The New York State Department of Labor estimates that the Governor’s proposal would bring the Trust Fund into solvency in 2015, three years earlier than projected under current law, and save nearly $3.3 billion in additional taxes and $634 million in UI loan interest that would otherwise be paid by the State’s employers from 2011-2018. Additionally, by implementing a gradual increase in benefits, and various cost saving measures, this legislation would reduce costs to business by over $1 billion over the next eight years, compared with similar bills currently under consideration in the Legislature."

Those portions in bold will be of interest to Employers, those in Italics to Claimants. If passed, Employers will certainly allege misconduct in almost any case. Again, something I heard once: "Do not rely on Unemployment Insurance as an income - if you have a job, do anything in your power to keep it".




2 comments:

  1. What about the people like myself that followed all the rules honestly , gave all documentation asked for when applying . To then be approved never realizing that two years later I would have a hearing judge decide my move out of state leaving my job was not a good enough reason to separate from my employer. My separation from my employer of 7 years was due to a job offer my husband had in another state ( when we moved he had been unemployed for 8 months with no promising hopes of a job anytime soon ) . Even though as part of my application for unemployment I had to submit his letter from his employer to be of his job awaiting him and other numerous proving documenting like pay stubs from his new employer showing he indeed did start work days after our move.
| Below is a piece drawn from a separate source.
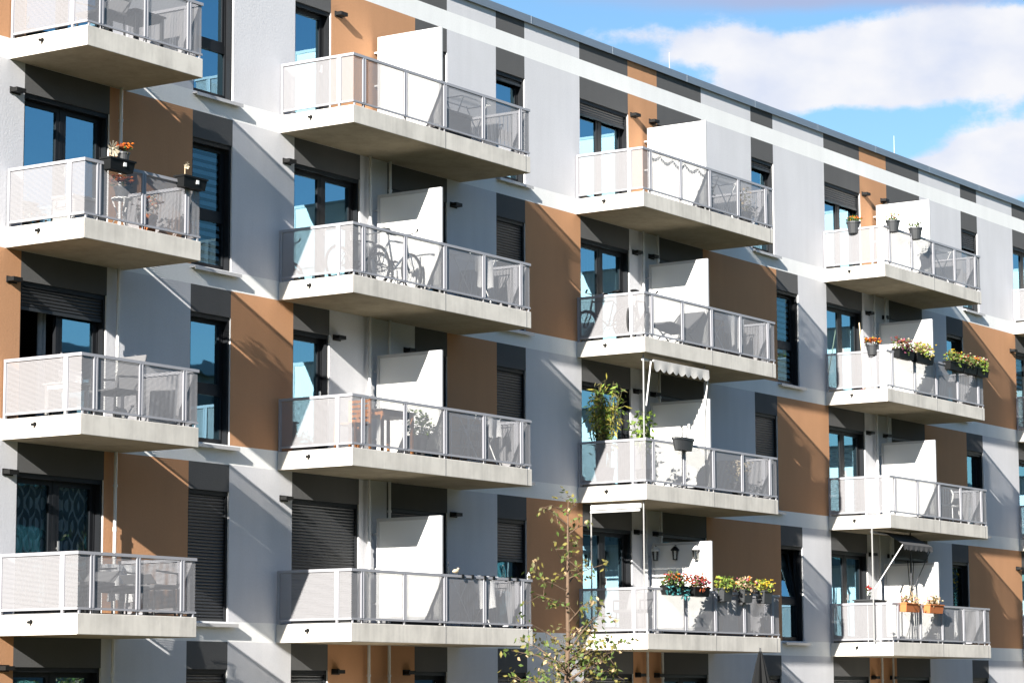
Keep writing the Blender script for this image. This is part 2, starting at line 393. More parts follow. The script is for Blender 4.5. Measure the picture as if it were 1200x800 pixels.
for (k, t, x0, x1, z0, z1) in openings:
    c = max(i for i in range(5) if x0 >= cols_x[i]-.01)
    key = ('N', c, k) if t == 'N' else (('W' if c == 0 else ('L' if x0 < cols_x[c]+2 else 'R')), c, k)
    f = MB(); gl = MB()
    f.box(x0,.03,z0,x0+.045,RC-.01,z1); f.box(x1-.045,.03,z0,x1,RC-.01,z1)        # shutter guide rails
    f.box(x0+.045,.03,z1-.07,x1-.045,.09,z1)                                        # shutter slot
    a0, a1, b0, b1 = x0+.003, x1-.003, z0+.02, z1-.003
    bars(f, a0, b0, a1, b1, .07, RC-.012, RC+.06)
    if t == 'N':
        tz = z0+.86
        f.box(a0+.07,RC-.008,tz-.065,a1-.07,RC+.055,tz+.065)
        if curt.get(key) != 'tilt':
            bars(f, a0+.07, tz+.065, a1-.07, b1-.07, .06, RC-.003, RC+.05)
            pane(gl, a0+.12, tz+.12, a1-.12, b1-.12, RC+.025)
        pane(gl, a0+.07, b0+.07, a1-.07, tz-.06, RC+.025)
    elif x1-x0 > 1.4:
        xm = (x0+x1)/2
        f.box(xm-.035,RC-.008,b0+.07,xm+.035,RC+.055,b1-.07)
        for u0, u1 in ((a0+.07, xm-.035), (xm+.035, a1-.07)):
            if curt.get(key) == 'open' and u0 < xm-.1: continue
            bars(f, u0, b0+.07, u1, b1-.07, .075, RC-.003, RC+.05)
            pane(gl, u0+.07, b0+.14, u1-.07, b1-.14, RC+.025)
    else:
        bars(f, a0+.07, b0+.07, a1-.07, b1-.07, .075, RC-.003, RC+.05)
        pane(gl, a0+.14, b0+.14, a1-.14, b1-.14, RC+.025)
    w = f.build('window', M['frame'], bld)
    if key in wlabel: w['label'] = wlabel[key]
    gl.build('pane', M['glass_clear'] if curt.get(key) in ('blind', 'garland') or key == ('W',0,4) else M['glass'], w)
    if curt.get(key) == 'tilt':                                                     # top sash leaning into the room
        s = MB(); bars(s, 0, 0, x1-x0-.146, b1-.07-tz-.065, .06, 0, .05)
        so = s.build('sash', M['frame'], w, (a0+.07, RC+.0, tz+.065)); so.rotation_euler = (rad(-9), 0, 0)
        s = MB(); pane(s, .05, .05, x1-x0-.2, b1-.07-tz-.115, .02)
        so2 = s.build('pane', M['glass'], w, (a0+.07, RC+.0, tz+.065)); so2.rotation_euler = (rad(-9), 0, 0)
    if curt.get(key) == 'open':                                                     # left leaf swung into the room
        s = MB(); bars(s, 0, 0, .8, b1-b0-.14, .075, 0, .05)
        so = s.build('door_leaf', M['frame'], w, (a0+.08, RC+.07, b0+.07)); so.rotation_euler = (0, 0, rad(80))
    if t == 'W':
        h = MB(); xm = (x0+x1)/2 if x1-x0 > 1.4 else x1-.2
        h.box(xm+.06,RC-.05,z0+.98,xm+.085,RC-.025,z0+1.12); h.box(xm+.06,RC-.03,z0+1.0,xm+.085,RC+.0,z0+1.03)
        h.build('handle', M['steel'], w)
    if t == 'N':
        s = MB(); s.box(x0-.01,-.10,z0-.06,x1+.15,RC-.02,z0-.035); s.box(x0-.01,-.105,z0-.09,x1+.15,-.095,z0-.035)
        s.build('sill', M['sill'], w)
    fr = shut.get(key, 0)
    if fr:
        s = MB(); hz = z1-.01; n = int((z1-z0-.03)*fr/.052)
        for i in range(n):
            u = hz-i*.052
            s.quad((x0+.03,.075,u-.052),(x1-.03,.075,u-.052),(x1-.03,.058,u-.030),(x0+.03,.058,u-.030))
            s.quad((x0+.03,.058,u-.030),(x1-.03,.058,u-.030),(x1-.03,.064,u-.008),(x0+.03,.064,u-.008))
            s.quad((x0+.03,.064,u-.008),(x1-.03,.064,u-.008),(x1-.03,.082,u),(x0+.03,.082,u))
        s.box(x0+.03,.055,hz-n*.052-.05,x1-.03,.085,hz-n*.052)
        s.build('roller_shutter', M['shutter'], w)
    cu = curt.get(key, 'side' if (int(x0*7)+k) % 3 == 0 else None)
    def wavy(m, u0, u1, z0_, z1_, y, amp, per):
        n = max(4, int((u1-u0)/per*8)); pv = None
        for i in range(n+1):
            x = u0+(u1-u0)*i/n; yy = y+amp*math.sin(2*math.pi*(x-u0)/per)+amp*.4*math.sin(5.1*x/per)
            if pv: m.quad((pv[0],pv[1],z0_),(x,yy,z0_),(x,yy,z1_),(pv[0],pv[1],z1_))
            pv = (x, yy)
    if cu in ('side', 'net', 'open'):
        s = MB(); zt = z1-.06
        if cu == 'net': wavy(s, x0+.06, x1-.06, z0+.05, zt, .26, .02, .12)
        elif cu == 'side': wavy(s, x1-.55, x1-.08, z0+.05, zt, .36, .035, .11)
        else: wavy(s, x0+.75, x0+.92, z0+.05, zt, .36, .03, .09)
        s.build('curtain', M['ogee'] if key == ('W',0,4) else M['curtain'], w)
    if cu in ('blind', 'slats'):
        s = MB(); n = int((z1-z0)/.125)
        for i in range(n):
            u = z1-.08-i*.125
            s.quad((x0+.06,.205,u-.075),(x1-.06,.205,u-.075),(x1-.06,.225,u),(x0+.06,.225,u))
        s.build('blind', M['blind'] if cu == 'blind' else M['curtain'], w)
    if cu == 'garland':  # a tree's reflection, shaped as leaves behind the pane
        s = MB()
        for i in range(420): s.leaf((R.uniform(x0+.1,x0+.75), R.uniform(.2,.26), R.uniform(z0+.1,z1-.1)), .10, R, R.randrange(2))
        s.build('mirrored_tree_leaves', [M['yellow'], M['leaf_olive']], w)

# ---- wall lamps (a flat up-and-down light beside most balcony doors)
for k, xs in {1: (8.06, 10.12, 18.02, 18.77, 28.64, 29.65, 39.5), 2: (.13, 6.64, 11.57, 18.05, 18.69, 28.71, 29.6, 37.2), 3: (.14, 8.05, 10.12, 18.03, 18.7, 28.61, 29.5), 4: (.14, 6.62, 11.56, 18.0, 18.74, 28.6, 29.6, 37.2), 5: (.14, 8.06, 10.11, 18.0, 18.74, 28.6, 29.6)}.items():
    for x in xs:
        l = MB(); zc = Z(k)+2.39
        l.box(x-.11,-.015,zc-.05,x+.11,0.0,zc+.05); l.box(x-.10,-.14,zc-.032,x+.10,-.016,zc+.032)
        l.build('wall_lamp', M['lamp'], bld, bevel=.004)

# ---- balconies
def balcony(width, posts, wide):
    b = MB()
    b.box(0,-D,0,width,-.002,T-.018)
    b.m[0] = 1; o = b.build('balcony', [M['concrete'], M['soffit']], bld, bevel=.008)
    ff = MB(); ff.box(.09,-D+.09,T-.017,width-.09,-.01,T-.002); ff.build('floor_finish', M['floor'], o)
    f = MB(); ms = MB(); zb, zt = .355, 1.185; yi = -D+.02
    # top and bottom rails along the front, then along both sides
    f.box(.0,-D,zt-.045,width,-D+.05,zt); f.box(.005,-D+.005,zb,width-.005,-D+.04,zb+.03)
    for xs in (0, width-.05):
        f.box(xs,-D+.05,zt-.045,xs+.05,-.02,zt); f.box(xs+.005,-D+.04,zb,xs+.04,-.02,zb+.03)
    def post(px, py, ax):
        if ax == 'x':
            f.box(px-.018,py+.002,T-.018,px+.018,py+.04,zt-.045)
            for s_ in (-1, 1): f.box(px+s_*.029-.014,py-.006,zb+.03,px+s_*.029+.014,py+.02,zt-.045)
        else:
            f.box(px-.018,py-.018,T-.018,px+.018,py+.018,zt-.045)
            for s_ in (-1, 1): f.box(px-.024,py+s_*.029-.014,zb+.03,px+.004,py+s_*.029+.014,zt-.045)
    for p in posts: post(p, yi-.014, 'x')
    for xs, sg in ((.026, 1), (width-.022, -1)):
        post(xs, -D+.31, 'y'); f.box(xs-.024,-.06,T-.018,xs+.018,-.02,zt-.045)
    for x in list(posts)+[.06, width-.06]:                             # short feet under the bottom rail
        f.box(x-.02,-D+.008,T-.018,x+.012,-D+.03,zb)
    f.build('railing', M['rail'], o)
    ya = yi-.002
    ms.quad((.025,ya,zb+.02),(width-.025,ya,zb+.02),(width-.025,ya,zt-.03),(.025,ya,zt-.03))
    for xs in (.022, width-.022): ms.quad((xs,ya,zb+.02),(xs,-.05,zb+.02),(xs,-.05,zt-.03),(xs,ya,zt-.03))
    ms.build('mesh_panel', M['mesh'], o)
    d = MB(); d.tube([(.03,-.67,.195),(-.07,-.67,.185)], .022, 10); d.tube([(-.005,-.67,.195),(-.012,-.67,.195)], .034, 10)
    d.build('drain_spout', M['black'], o)
    if wide:
        s = MB()
        for xj in (2.658, 5.2): s.box(xj-.006,-D-.0025,.004,xj+.006,-D+.01,T-.022)
        s.build('joint', M['mgrey'], o)
        s = MB(); xs = 2.65; y0, y1, z0, z1 = -1.47, -.09, .42, 2.185
        s.box(xs+.012,y0+.05,z0+.05,xs+.038,y1-.05,z1-.05, 0)
        for q in ((y0,z0,y0+.055,z1),(y1-.055,z0,y1,z1),(y0+.055,z0,y1-.055,z0+.055),(y0+.055,z1-.055,y1-.055,z1)):
            s.box(xs,q[0],q[1],xs+.05,q[2],q[3], 1)
        for yy in (y0+.03, y1-.06): s.box(xs+.01,yy,T-.018,xs+.04,yy+.03,z0, 1)
        for zz in (.7, 1.3, 1.9): s.box(xs+.015,-.09,zz,xs+.035,-.004,zz+.03, 1)
        s.build('privacy_screen', [M['screen'], M['screen_frame']], o)
    for x in ((2.45, 3.04) if wide else (2.39,)):
        p = MB(); p.tube([(x,-.085,0.0),(x,-.085,-(H-T))], .027, 10)
        for zz in (-.5, -1.6): p.tube([(x,-.085,zz),(x,-.085,zz-.04)], .036, 10)
        p.tube([(x,-.085,-1.15),(x,-.085,-1.22)], .034, 10)
        p.build('downpipe', M['pipe'], o)
    return o
nar = balcony(2.602, (.31,1.295,2.28), False)
wid = balcony(5.352, (.31,1.49,2.66,3.85,5.04), True)
first = {0: nar, 1: wid}
for ci, cx in enumerate(cols_x):
    for k in range(1, 5):
        src = first[min(ci, 1)]
        loc = (cx, 0, Z(k))
        if ci < 2 and k == 1: src.location = loc
        else: copy_tree(src, bld, loc)
for ci, cx in enumerate(cols_x[1:]):                                      # ground floor terraces
    t = MB(); t.box(cx,-2.3,Z(5),cx+5.35,-.003,Z(5)+T-.02); to = t.build('terrace', M['concrete'], bld)
    s = [o for o in wid.children if o.name.startswith('privacy_screen')][0].copy(); col.objects.link(s); s.parent = to; s.location = (cx, 0, Z(5))

# ------------------------------------------------------------------ the block across the street (right part seen in the panes, left part added unseen)
ob = thing('apartment_building', 'plain grey apartment block across the street, right part mirrored in the window panes, unseen left part added to block skylight', 'building', (80,-46,0))
b = MB(); b.box(-190,-12,0,62,0,15.6); b.build('wall', M['opposite'], ob)  # left stretch is never mirrored, added to hold skylight off the facade
b = MB(); b.box(-190.3,-12.3,15.6,62.3,.3,15.95); b.build('roof', M['cap'], ob)
wm = None
for fl in range(5):
    for i in range(30):
        if wm is None:
            b = MB(); b.box(-.9,0,0,.9,.05,1.6, 0); b.box(-.82,.05,.08,-.04,.06,1.52, 1); b.box(.04,.05,.08,.82,.06,1.52, 1)
            wm = b.build('window', [M['frame'], M['glass']], ob, (-60,0,1.0))
        else:
            c = wm.copy(); col.objects.link(c); c.location = (-60+i*4.1, 0, 1.0+fl*3.0)
            if fl*30+i >= 100: pass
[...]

This hearing judge just decided nope....not a good reason . Point is ....if it was not a good enough reason then I should have not been approved from the start . Voluntary separation from your employer to move out of state in order to follow a spouse for a job is one of the categories of eligibility for unemployment ....isn't it ? However at this point and two appeals later I am being asked to repay alot of money back and I am devastated and disgusted . If there was an error it surly was not on my part and I am almost in shock that this is how our system works ....since when is it ok r even legal to treat people this way ? I have to pay for someone elses mistake ....pay in a way that would financially cripple my family ? Where are my rights ?

    Thank you for you time,
    Completely disappointed

    ReplyDelete
  2. Hi:

    The most recent Appeal Board case I found on this issue was (Mailed and Filed: JUNE 22, 2012) IN THE MATTER OF: Appeal Board No. 561328 and stated the following:

    "When a claimant leaves employment to follow a spouse or domestic partner, the person the claimant is following must have had good cause to have relocated to another locality, in order for the claimant to be allowed benefits. The Board has previously held that a claimant has good cause to leave her employment to move with her spouse to another locality, if the spouse relocates to accept employment or is transferred by his employer (AB Case No. 549258; AB Case No.490360)."

    In that case, it appears that the voluntary separation took place in April 2011, the DOL denied benefits, an ALJ hearing was held in September 2011 and, in June 2012, a new ALJ hearing was ordered. It does not indicate whether claimant had counsel but it indicates a telephone hearing. This illustrates the process of disputed claims and raises questions as to whether claimants should always obtain counsel and whether telephone hearings should be avoided.